Vivemos atualmente o fenômeno da virtualidade eclesiástica, formada por pessoas sem rostos, sem manifestação de afeto, que se conhecem apenas pela voz e pelo numero da conta bancária onde os clientes depositam os recursos para manter programas de rádio e televisão (usados para pedir mais dinheiro).
Atualmente, a religião e até mesmo Deus já não é aquele a quem se busca para estabelecer relacionamentos, ele, está a serviço do homem e serve enquanto possa atender aos desejos e caprichos do cristão.
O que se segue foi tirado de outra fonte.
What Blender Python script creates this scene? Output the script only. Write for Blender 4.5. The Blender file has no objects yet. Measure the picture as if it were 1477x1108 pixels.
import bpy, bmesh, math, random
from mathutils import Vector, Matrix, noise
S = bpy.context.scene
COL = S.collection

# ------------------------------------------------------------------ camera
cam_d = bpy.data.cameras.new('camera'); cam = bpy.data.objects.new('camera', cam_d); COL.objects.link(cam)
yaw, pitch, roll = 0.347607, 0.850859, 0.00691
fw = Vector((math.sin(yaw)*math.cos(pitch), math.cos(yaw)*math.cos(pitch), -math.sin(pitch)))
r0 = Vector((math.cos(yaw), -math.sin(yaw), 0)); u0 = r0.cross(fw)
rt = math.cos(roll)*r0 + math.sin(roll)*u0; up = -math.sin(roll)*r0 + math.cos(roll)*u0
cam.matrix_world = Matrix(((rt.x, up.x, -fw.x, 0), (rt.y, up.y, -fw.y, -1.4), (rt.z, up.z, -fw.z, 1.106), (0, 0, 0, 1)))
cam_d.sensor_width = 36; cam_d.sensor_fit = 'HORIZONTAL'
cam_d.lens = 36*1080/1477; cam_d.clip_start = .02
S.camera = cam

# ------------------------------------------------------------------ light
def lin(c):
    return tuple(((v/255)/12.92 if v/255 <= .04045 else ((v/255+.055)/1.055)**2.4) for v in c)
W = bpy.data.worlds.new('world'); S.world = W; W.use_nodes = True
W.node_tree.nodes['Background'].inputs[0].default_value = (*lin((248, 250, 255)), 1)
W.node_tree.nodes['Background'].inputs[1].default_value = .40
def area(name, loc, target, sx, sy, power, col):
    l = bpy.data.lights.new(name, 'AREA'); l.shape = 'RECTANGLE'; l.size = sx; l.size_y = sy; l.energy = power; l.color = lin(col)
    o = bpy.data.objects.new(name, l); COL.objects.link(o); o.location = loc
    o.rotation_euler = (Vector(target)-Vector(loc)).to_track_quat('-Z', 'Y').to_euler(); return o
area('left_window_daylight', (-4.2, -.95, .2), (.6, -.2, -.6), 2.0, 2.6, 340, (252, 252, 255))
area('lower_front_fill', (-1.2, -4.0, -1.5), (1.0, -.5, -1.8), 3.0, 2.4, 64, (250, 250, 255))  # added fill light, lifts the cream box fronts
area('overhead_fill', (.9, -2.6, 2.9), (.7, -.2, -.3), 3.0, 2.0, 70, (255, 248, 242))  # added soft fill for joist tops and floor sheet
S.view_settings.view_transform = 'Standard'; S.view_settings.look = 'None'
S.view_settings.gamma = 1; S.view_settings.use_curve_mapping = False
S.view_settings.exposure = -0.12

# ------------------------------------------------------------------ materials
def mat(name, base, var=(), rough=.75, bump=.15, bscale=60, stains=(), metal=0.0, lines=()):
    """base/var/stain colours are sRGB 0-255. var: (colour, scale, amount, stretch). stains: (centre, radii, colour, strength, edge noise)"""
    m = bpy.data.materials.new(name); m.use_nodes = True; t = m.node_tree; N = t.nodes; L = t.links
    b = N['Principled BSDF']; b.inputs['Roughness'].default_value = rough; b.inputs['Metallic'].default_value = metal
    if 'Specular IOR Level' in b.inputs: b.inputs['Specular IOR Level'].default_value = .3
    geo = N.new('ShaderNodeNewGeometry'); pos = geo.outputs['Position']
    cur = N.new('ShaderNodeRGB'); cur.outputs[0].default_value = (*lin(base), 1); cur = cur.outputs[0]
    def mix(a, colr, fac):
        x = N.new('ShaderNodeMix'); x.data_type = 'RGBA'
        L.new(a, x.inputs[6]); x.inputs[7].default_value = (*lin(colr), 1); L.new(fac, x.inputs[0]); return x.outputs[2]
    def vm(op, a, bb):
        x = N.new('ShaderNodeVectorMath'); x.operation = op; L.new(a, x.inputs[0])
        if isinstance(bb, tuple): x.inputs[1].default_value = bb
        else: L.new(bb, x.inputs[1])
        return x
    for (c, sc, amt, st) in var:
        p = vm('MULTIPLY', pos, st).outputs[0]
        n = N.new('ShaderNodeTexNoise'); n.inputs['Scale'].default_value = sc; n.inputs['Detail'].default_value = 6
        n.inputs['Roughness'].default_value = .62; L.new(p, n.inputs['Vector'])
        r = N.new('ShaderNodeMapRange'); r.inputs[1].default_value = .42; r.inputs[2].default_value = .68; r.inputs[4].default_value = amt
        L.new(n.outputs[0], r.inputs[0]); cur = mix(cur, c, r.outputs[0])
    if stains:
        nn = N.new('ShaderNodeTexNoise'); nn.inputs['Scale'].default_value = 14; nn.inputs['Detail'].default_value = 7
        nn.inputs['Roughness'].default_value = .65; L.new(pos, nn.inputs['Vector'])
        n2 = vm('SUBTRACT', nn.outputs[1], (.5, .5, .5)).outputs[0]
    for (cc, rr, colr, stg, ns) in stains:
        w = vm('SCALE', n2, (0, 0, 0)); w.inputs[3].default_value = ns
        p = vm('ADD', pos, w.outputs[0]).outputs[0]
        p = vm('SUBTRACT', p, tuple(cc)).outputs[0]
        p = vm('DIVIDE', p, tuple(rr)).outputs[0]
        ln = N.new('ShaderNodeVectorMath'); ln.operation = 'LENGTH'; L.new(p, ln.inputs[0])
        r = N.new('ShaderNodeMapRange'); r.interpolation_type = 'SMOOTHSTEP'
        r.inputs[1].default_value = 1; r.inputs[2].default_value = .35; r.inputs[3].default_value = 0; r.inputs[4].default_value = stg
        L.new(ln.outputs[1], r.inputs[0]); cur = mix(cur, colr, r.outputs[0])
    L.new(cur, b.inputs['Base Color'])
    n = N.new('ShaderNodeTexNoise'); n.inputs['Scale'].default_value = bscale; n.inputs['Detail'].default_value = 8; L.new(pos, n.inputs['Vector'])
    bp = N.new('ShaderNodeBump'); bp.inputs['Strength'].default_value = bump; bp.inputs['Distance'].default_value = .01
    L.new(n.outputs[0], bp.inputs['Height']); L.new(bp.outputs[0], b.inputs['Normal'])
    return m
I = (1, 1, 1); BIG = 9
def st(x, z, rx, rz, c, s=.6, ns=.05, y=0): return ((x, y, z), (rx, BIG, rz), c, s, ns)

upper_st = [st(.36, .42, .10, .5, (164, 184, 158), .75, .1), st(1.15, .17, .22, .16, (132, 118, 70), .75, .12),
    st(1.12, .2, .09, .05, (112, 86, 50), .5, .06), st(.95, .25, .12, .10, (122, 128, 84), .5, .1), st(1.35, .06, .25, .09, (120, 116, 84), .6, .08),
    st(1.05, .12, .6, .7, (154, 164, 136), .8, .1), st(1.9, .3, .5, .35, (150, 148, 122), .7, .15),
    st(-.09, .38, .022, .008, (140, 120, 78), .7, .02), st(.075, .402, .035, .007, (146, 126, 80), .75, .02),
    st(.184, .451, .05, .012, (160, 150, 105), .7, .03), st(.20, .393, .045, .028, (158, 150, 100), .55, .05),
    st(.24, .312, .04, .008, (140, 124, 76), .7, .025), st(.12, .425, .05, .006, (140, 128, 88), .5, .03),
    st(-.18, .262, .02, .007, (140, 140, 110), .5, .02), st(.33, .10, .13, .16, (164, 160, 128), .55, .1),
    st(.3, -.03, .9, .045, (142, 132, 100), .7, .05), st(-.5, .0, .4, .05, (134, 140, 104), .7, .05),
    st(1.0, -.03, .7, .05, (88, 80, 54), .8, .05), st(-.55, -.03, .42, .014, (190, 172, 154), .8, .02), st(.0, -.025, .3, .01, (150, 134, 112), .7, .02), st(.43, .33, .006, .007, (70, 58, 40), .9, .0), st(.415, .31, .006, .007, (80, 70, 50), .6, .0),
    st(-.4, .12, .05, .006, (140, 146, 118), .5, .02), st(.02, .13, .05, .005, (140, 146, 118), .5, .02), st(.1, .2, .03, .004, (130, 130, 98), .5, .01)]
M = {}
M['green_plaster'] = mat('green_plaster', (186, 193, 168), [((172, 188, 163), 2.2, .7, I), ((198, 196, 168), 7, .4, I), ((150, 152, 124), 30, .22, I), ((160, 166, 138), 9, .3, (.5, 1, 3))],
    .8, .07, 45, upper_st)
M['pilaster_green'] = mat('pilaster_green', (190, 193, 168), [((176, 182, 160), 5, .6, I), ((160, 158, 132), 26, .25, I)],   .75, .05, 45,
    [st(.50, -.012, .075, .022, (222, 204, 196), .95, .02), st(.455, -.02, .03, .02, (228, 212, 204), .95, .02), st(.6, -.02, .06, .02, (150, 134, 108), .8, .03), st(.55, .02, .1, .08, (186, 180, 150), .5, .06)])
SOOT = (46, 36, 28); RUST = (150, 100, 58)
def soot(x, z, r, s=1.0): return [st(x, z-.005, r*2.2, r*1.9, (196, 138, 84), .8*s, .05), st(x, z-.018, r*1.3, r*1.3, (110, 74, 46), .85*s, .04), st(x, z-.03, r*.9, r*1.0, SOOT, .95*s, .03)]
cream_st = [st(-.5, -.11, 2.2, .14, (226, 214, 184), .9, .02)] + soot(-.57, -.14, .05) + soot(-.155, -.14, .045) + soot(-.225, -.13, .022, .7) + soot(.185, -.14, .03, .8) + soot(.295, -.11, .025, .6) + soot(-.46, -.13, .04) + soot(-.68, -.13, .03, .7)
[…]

Mais do que nunca, se verifica uma grande confusão nas crenças religiosas especialmente aquelas de matriz protestante; vivemos em uma verdadeira babel religiosa. Encontramos atualmente, dentro das crenças e das práticas protestantes elementos oriundos do xangô, do espiritismo, da magia, das religiões africanas, da teosofia, da valorização dos sonhos; o uso de fórmulas mágicas, palavras que funcionam no estilo abracadabra, dentre outros, e o mesmo se verifica na direção contrária, idéias do catolicismo e do protestantismo também estão impregnadas na religiosidade desses grupos. Na verdade, já não se pode falar daquilo que sejam sinais distintivos de determinada manifestação religiosa. Vivemos atualmente um tempo de antropomorfização do sagrado (Deus concebido em termos humanos) e da divinização do humano (o culto voltado para agradar o homem). É o fim da religião e o começo da pós-religiosidade, (para cunhar mais um termo novo). Nesse contexto prevalece a privatização do divino, qualquer pessoa cria a qualquer momento uma nova religião, uma nova crença, forjada com retalhos de crenças outras, oriundas de diversas matrizes. Temos poucas opções para esse tempo: abandonar a religião ou nos preparar para viver esse novo tempo numa perspectiva a-religiosa.